--- start RECORDED DATA ---
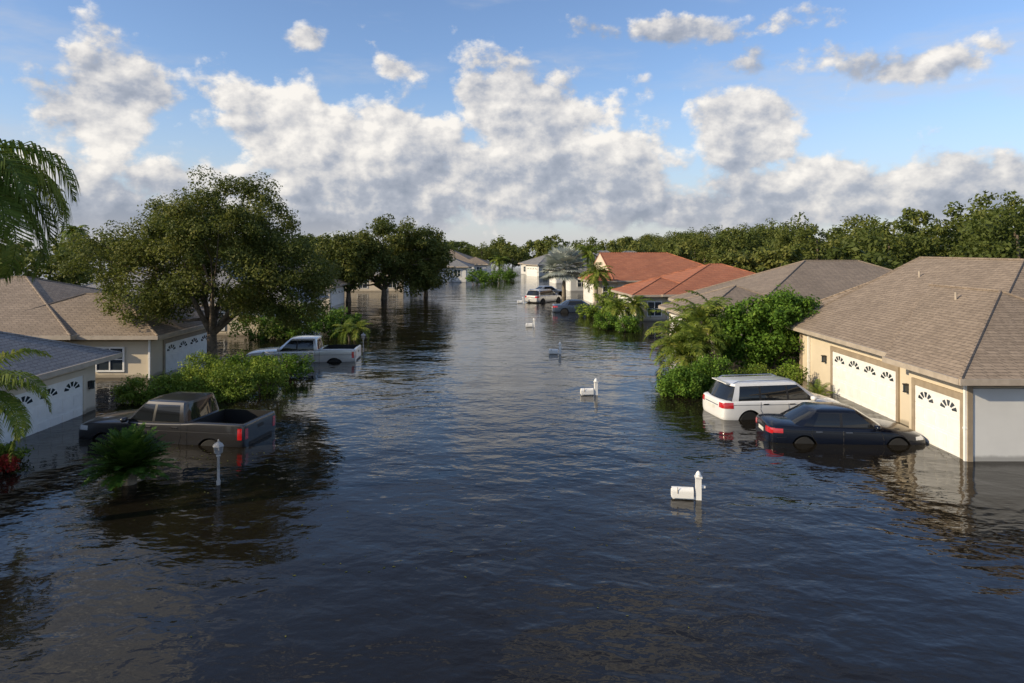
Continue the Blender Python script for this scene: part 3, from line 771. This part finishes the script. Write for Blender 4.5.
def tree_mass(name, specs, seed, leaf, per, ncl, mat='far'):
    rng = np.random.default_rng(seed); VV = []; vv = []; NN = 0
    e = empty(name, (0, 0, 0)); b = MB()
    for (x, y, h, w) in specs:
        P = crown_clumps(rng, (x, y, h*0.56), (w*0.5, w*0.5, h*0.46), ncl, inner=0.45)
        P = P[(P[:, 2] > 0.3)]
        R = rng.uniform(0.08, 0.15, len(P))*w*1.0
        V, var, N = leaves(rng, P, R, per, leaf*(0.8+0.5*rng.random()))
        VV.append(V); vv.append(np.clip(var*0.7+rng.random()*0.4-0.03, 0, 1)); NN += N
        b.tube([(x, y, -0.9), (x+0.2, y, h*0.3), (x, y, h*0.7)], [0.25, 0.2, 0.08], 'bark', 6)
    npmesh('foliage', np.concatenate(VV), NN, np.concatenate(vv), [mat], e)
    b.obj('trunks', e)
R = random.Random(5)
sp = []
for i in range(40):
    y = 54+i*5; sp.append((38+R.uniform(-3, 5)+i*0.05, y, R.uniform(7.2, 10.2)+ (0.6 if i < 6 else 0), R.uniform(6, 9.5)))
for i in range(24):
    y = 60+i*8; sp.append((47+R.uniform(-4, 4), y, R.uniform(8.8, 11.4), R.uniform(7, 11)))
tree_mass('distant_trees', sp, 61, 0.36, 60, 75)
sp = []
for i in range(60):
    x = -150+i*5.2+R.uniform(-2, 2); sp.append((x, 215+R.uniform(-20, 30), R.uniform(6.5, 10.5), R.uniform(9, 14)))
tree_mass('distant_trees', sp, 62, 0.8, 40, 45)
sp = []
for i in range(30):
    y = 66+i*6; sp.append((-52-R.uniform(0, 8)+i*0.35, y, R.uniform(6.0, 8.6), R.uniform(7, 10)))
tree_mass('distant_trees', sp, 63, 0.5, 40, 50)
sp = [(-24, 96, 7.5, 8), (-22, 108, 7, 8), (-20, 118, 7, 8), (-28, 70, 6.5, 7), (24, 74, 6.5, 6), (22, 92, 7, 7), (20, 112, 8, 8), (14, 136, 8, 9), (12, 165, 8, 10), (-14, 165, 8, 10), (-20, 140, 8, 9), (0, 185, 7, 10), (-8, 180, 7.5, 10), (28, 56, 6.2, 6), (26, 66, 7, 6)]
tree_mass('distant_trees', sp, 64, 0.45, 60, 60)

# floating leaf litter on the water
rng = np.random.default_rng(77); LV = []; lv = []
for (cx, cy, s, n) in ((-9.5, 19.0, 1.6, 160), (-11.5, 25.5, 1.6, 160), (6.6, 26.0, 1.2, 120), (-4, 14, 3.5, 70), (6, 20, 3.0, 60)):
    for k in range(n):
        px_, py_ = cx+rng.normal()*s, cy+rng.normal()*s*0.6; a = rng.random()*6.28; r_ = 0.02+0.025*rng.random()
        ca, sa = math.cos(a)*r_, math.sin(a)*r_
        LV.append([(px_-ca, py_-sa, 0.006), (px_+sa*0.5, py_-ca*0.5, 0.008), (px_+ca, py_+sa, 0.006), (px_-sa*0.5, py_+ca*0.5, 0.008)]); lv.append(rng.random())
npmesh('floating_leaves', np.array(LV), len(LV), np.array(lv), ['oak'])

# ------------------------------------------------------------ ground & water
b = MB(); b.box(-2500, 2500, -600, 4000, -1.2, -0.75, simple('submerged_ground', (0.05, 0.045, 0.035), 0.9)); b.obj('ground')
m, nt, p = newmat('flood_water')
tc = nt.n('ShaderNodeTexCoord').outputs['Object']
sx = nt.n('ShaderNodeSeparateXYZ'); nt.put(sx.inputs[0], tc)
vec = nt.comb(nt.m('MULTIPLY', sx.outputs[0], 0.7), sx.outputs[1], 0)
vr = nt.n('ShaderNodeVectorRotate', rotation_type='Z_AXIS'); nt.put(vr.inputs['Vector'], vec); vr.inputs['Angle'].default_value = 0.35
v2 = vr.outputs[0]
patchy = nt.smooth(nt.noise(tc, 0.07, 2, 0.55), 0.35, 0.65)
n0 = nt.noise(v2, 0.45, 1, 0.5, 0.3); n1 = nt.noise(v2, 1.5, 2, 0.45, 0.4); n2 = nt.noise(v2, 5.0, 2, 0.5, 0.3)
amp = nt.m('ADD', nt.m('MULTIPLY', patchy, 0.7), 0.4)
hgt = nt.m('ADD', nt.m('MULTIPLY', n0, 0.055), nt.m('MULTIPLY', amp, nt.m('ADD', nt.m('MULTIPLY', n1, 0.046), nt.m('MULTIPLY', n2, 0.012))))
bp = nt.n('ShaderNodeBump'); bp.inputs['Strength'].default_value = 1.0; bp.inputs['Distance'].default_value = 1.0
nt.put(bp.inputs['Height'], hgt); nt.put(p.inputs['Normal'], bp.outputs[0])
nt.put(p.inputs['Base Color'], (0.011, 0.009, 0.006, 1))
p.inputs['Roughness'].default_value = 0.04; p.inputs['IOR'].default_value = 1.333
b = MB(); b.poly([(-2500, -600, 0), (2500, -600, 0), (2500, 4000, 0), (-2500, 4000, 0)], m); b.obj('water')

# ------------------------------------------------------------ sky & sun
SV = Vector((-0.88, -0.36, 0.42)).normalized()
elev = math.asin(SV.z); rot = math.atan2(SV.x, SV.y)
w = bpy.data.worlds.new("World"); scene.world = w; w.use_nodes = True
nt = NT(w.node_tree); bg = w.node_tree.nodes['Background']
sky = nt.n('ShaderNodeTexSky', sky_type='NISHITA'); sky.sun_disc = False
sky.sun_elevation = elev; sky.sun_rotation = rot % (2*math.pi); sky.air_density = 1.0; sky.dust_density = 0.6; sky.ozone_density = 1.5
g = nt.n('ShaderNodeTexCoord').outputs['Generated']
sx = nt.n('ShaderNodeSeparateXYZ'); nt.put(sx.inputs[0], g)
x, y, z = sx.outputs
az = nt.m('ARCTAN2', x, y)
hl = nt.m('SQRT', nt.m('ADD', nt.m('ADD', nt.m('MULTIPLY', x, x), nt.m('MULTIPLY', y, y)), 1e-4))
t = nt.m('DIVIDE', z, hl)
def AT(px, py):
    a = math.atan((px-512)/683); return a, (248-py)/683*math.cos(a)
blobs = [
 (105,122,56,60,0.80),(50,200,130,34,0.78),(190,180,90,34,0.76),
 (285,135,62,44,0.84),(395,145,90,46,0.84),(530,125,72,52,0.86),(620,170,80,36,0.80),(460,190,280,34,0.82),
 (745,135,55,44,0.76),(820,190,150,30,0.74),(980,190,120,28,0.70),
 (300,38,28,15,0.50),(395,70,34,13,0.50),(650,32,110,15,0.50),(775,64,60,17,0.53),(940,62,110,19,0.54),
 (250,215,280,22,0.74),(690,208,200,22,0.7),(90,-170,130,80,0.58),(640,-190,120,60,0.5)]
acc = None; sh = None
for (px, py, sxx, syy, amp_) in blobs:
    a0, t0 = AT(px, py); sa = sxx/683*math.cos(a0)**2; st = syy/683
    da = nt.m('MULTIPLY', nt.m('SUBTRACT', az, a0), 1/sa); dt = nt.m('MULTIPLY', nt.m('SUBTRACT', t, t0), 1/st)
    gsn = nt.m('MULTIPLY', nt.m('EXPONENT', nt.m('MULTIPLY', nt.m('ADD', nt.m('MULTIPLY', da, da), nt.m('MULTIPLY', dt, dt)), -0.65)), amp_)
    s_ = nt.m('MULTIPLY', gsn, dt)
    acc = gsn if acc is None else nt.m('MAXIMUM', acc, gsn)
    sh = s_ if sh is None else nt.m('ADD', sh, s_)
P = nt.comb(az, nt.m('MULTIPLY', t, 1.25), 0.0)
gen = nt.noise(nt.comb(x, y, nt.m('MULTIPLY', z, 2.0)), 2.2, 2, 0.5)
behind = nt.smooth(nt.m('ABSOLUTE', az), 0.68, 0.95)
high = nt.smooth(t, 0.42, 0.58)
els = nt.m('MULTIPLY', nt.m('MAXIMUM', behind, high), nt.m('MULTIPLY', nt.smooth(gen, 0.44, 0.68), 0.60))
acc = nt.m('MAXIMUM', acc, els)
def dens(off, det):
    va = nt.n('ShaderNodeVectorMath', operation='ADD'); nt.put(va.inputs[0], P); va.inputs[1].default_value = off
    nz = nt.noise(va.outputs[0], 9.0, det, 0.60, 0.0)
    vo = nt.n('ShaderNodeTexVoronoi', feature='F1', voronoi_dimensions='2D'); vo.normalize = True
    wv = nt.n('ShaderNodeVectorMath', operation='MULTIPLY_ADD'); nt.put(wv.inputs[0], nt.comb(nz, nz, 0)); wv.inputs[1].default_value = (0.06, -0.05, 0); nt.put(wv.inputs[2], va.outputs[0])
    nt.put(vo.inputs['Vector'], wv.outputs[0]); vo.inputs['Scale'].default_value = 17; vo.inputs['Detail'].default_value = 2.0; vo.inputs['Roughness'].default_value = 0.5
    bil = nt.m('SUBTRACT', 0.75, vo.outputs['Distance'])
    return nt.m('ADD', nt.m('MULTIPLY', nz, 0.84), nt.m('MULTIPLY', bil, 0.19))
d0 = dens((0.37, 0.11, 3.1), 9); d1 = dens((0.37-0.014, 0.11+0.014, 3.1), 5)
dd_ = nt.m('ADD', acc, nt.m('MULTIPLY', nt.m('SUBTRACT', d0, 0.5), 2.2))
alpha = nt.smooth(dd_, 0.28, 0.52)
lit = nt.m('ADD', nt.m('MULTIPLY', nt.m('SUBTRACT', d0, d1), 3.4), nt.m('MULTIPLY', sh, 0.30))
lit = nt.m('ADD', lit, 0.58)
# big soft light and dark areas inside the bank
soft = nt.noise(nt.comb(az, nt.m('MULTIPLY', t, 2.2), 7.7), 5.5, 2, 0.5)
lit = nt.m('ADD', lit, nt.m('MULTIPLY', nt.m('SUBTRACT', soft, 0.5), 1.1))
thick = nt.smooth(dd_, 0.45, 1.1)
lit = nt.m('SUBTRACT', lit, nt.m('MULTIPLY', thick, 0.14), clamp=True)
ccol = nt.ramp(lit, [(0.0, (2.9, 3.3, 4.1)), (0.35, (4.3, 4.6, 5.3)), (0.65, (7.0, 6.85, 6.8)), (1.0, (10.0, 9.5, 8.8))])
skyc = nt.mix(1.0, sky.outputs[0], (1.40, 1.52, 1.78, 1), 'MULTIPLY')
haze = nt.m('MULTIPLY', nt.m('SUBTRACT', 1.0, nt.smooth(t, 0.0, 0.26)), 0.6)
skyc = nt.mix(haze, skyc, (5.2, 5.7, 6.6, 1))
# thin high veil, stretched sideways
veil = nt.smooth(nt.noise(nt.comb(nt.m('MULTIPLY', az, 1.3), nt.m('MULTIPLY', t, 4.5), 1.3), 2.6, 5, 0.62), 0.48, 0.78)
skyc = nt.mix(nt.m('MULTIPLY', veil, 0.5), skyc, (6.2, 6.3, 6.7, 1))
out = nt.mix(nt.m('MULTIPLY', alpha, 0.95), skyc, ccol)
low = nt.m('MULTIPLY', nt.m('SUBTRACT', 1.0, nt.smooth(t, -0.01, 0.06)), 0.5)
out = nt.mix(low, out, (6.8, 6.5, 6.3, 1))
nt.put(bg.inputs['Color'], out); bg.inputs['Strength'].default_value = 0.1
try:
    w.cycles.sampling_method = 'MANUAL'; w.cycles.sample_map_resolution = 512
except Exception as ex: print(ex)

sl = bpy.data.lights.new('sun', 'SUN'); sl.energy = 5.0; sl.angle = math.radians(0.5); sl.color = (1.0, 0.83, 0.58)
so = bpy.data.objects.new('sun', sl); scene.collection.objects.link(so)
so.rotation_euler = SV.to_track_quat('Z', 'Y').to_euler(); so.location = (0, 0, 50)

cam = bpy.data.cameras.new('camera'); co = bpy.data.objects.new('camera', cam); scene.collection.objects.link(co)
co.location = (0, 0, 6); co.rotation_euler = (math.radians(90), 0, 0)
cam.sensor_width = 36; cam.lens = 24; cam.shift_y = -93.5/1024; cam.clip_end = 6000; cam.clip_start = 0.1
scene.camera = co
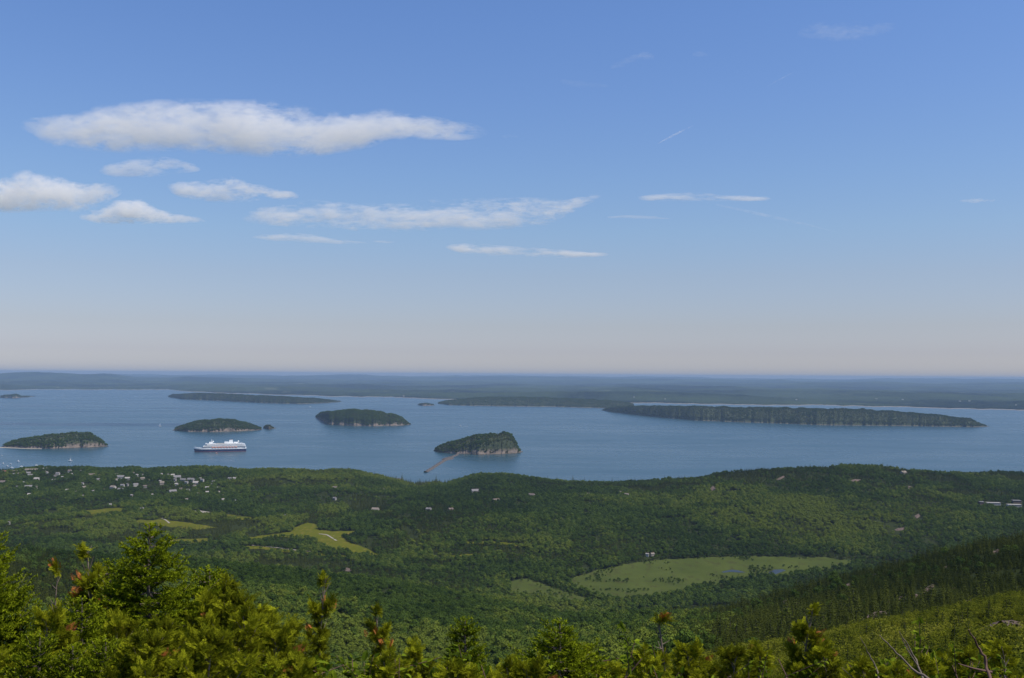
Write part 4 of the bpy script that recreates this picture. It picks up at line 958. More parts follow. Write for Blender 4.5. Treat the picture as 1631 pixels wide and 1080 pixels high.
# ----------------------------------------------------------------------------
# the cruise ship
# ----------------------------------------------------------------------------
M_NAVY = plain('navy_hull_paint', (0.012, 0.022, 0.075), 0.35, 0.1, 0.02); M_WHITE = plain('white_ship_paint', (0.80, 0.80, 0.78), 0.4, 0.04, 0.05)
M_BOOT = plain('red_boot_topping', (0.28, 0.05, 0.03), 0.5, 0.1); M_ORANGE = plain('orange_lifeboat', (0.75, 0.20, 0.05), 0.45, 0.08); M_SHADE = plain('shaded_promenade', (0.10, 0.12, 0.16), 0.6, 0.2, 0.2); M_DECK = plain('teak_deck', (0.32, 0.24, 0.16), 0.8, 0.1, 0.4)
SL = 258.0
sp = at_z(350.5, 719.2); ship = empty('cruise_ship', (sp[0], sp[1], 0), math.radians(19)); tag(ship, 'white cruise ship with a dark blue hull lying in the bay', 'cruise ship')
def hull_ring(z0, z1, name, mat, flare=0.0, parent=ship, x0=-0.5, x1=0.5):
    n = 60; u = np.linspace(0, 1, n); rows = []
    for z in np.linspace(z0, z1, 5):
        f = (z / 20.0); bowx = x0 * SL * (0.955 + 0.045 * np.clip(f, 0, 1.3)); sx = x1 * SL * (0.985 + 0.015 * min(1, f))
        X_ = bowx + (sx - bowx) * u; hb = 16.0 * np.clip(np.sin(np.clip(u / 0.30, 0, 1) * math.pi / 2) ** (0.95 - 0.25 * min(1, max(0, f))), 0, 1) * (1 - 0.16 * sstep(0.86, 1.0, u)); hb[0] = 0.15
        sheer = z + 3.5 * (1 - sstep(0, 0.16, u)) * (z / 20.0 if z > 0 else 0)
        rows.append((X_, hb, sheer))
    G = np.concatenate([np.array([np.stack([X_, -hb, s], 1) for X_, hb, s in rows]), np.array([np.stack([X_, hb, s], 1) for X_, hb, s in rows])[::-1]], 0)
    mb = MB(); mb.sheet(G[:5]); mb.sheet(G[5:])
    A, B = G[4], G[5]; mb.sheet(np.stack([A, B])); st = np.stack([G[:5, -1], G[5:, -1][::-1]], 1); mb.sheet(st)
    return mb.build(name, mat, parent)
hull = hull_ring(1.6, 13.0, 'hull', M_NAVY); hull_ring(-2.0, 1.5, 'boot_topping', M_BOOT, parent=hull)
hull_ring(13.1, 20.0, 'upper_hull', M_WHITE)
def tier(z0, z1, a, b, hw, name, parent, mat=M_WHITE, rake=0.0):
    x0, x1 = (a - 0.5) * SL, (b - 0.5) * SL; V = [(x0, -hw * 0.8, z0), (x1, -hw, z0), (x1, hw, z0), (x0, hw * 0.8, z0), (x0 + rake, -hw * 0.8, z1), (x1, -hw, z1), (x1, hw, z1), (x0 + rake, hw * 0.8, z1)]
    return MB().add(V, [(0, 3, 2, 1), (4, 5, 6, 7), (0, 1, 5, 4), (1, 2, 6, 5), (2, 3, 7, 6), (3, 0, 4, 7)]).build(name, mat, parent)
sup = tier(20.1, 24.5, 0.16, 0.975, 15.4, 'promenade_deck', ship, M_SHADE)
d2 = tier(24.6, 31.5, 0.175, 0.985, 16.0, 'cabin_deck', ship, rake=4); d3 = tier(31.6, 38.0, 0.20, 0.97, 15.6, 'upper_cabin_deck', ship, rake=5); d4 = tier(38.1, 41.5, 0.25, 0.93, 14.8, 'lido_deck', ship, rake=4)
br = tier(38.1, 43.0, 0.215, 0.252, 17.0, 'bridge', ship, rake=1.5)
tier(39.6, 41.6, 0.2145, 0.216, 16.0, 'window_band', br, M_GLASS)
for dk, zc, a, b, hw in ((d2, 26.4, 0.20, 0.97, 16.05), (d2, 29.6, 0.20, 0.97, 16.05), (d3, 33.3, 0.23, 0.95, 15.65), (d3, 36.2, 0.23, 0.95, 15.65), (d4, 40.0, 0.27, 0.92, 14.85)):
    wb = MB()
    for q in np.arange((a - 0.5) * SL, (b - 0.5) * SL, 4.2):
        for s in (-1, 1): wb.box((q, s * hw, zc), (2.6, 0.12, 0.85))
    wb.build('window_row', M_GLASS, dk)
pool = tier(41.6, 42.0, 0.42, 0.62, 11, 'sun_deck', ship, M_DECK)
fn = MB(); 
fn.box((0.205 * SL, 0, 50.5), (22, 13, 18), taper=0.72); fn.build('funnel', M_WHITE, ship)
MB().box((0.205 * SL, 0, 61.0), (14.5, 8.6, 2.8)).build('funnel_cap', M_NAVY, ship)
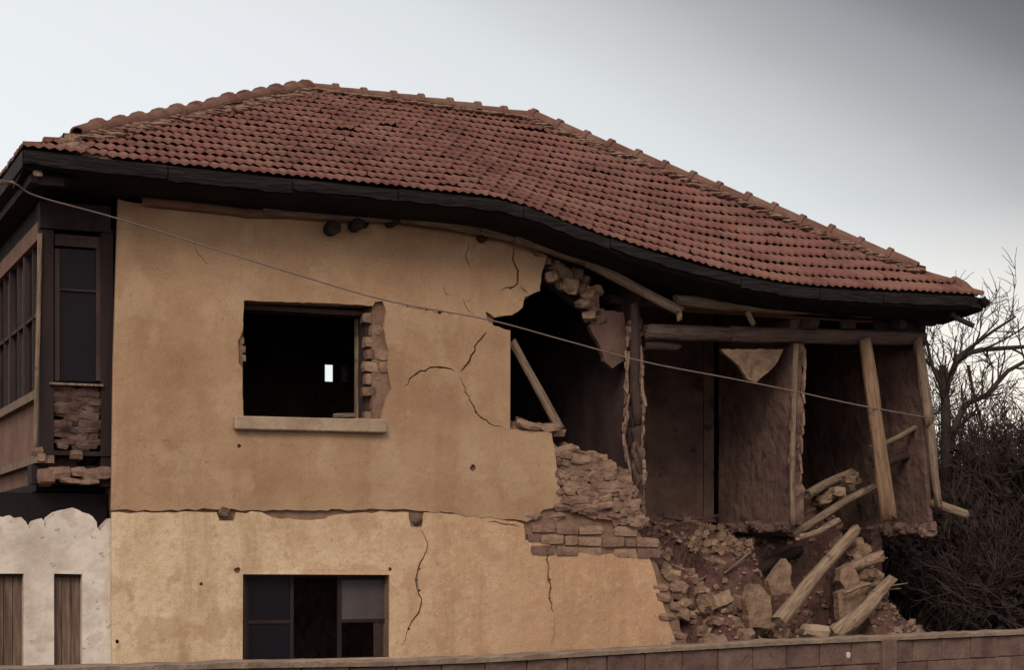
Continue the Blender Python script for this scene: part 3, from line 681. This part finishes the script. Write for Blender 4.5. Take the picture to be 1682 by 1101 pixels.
--- end RECORDED DATA ---
**OBJECTIVE**
From the data, pick out every line that includes "Python".

**ANSWER TO THIS TASK**
Continue the Blender Python script for this scene: part 3, from line 771. This part finishes the script. Write for Blender 4.5.
Continue the Blender Python script for this scene: part 3, from line 681. This part finishes the script. Write for Blender 4.5. Take the picture to be 1682 by 1101 pixels.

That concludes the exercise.